Druid, one of the first English Setters imported by Arnold Burges. One of the foundation dogs of the American Llewellins.

Richard Purcell Llewellyn

Watson promptly earned the ire of Burges, Rowe and their loyal followers with his views of what had become known and promoted as Llewellyn Setters. (The name would be spelled Llewellin in the U.S.) Watson had met Richard Purcell Llewellyn. He was well acquainted with his dogs and he was unimpressed. There was, in fact, Watson contended, no such thing as a pure Llewellin Setter. Mr. Llewellyn had begun by dabbling in Gordon Setters, had switched to Irish Setters and finally moved on to English Setters. He bought a few dogs from the Laverack strain and combined them with Setters from other breeders. While the Laveracks were carefully linebred, Watson felt that Llewellyn had demonstrated no real skill in breeding. His dogs were a hit or miss affair, with some very good specimens, but far more of mediocre type and field ability. Yet, the Llewellins were being promoted here as superior to all other English Setters.

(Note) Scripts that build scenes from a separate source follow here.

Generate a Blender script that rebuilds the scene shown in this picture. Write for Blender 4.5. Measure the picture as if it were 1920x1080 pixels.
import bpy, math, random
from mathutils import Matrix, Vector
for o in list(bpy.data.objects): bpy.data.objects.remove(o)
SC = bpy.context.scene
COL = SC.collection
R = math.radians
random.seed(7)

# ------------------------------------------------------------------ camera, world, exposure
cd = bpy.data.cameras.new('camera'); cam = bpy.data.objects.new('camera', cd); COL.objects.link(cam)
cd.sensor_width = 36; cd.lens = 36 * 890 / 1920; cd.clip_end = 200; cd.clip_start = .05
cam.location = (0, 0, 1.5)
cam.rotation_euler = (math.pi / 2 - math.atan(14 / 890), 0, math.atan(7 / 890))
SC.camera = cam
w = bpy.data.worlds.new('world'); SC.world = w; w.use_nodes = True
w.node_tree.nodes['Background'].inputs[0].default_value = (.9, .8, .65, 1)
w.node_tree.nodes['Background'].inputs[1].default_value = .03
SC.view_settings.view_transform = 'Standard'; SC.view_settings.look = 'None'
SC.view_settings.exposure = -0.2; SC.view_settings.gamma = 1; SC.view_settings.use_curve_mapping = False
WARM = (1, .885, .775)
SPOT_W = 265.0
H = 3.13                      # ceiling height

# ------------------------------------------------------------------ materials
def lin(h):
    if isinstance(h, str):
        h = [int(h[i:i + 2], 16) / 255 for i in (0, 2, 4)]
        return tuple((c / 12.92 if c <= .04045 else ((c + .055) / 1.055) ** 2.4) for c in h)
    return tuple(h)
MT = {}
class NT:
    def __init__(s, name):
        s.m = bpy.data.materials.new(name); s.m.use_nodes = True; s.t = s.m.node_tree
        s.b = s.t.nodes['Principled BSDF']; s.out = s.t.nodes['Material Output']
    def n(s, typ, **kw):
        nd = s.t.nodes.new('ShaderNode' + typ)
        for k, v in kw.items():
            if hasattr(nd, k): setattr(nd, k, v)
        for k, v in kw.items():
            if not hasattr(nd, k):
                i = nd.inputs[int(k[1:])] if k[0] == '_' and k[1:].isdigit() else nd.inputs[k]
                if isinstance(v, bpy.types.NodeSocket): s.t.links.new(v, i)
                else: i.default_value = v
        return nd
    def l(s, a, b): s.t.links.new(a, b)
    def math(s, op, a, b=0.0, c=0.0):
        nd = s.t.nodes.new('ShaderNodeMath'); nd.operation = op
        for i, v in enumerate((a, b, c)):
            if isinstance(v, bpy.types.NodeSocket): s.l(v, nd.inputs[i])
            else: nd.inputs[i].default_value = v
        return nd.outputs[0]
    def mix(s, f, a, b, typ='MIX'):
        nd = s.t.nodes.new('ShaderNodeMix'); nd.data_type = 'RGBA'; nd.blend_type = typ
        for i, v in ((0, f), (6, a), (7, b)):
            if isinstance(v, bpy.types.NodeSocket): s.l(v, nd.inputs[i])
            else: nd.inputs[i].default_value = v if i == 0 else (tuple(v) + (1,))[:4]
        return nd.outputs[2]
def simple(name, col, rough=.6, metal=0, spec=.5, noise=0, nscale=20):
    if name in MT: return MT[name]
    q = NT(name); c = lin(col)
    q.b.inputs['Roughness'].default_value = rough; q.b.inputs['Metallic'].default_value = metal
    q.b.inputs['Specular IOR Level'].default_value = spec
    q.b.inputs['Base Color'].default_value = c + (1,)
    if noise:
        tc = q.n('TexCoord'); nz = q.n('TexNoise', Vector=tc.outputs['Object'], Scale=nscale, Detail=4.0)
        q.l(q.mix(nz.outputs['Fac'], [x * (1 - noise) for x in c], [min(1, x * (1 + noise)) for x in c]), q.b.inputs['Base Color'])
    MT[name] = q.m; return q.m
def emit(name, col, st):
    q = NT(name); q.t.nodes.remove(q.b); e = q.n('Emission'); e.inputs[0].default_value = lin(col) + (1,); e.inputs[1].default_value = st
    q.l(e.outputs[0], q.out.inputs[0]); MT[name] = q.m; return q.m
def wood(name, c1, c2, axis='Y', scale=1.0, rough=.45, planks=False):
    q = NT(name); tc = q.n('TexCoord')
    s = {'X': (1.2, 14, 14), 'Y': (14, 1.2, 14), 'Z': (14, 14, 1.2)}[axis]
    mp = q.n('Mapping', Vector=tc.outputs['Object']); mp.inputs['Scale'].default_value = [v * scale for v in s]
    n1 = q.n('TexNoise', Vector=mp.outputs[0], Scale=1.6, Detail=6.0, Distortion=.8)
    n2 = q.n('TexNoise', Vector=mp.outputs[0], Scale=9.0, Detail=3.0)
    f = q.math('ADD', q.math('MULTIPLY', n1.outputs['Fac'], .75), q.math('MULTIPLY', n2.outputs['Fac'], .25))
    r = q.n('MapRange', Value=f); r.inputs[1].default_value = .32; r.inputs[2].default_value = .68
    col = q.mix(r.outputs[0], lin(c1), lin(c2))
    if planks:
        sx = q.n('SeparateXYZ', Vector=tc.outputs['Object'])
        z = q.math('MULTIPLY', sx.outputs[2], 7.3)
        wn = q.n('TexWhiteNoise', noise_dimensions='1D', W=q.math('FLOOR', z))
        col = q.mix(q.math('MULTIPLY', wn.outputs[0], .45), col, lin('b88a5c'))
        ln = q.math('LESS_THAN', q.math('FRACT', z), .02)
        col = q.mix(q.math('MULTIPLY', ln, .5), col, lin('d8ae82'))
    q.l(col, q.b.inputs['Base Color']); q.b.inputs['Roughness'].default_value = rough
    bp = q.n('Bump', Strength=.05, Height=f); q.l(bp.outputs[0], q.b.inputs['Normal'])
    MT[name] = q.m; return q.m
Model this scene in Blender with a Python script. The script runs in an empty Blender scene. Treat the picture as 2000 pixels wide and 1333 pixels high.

The adoration for them had become almost cult-like, with owners refusing to breed to anything other than another Llewellin. Those importing the Llewellins, Watson thought, were just easy marks for British breeders eager to make big bucks importing to gullible Americans. And, those Americans, were in turn making big bucks by promoting the superiority of the Llewellins. A puppy from one of Dr. Rowe's litters had sold for $1,000! (By the way, esteemed British writer John Henry Walsh, who wrote under the name Stonehenge, agreed fully with Watson's assessment of the Llewellyn dogs.)

(Note: Though the original Llewellins may not have been a strain in England, they would become one in the U.S. Volume II of The Field Dog Stud Book, even included a separate and distinct registration category for Llewellin Setters.)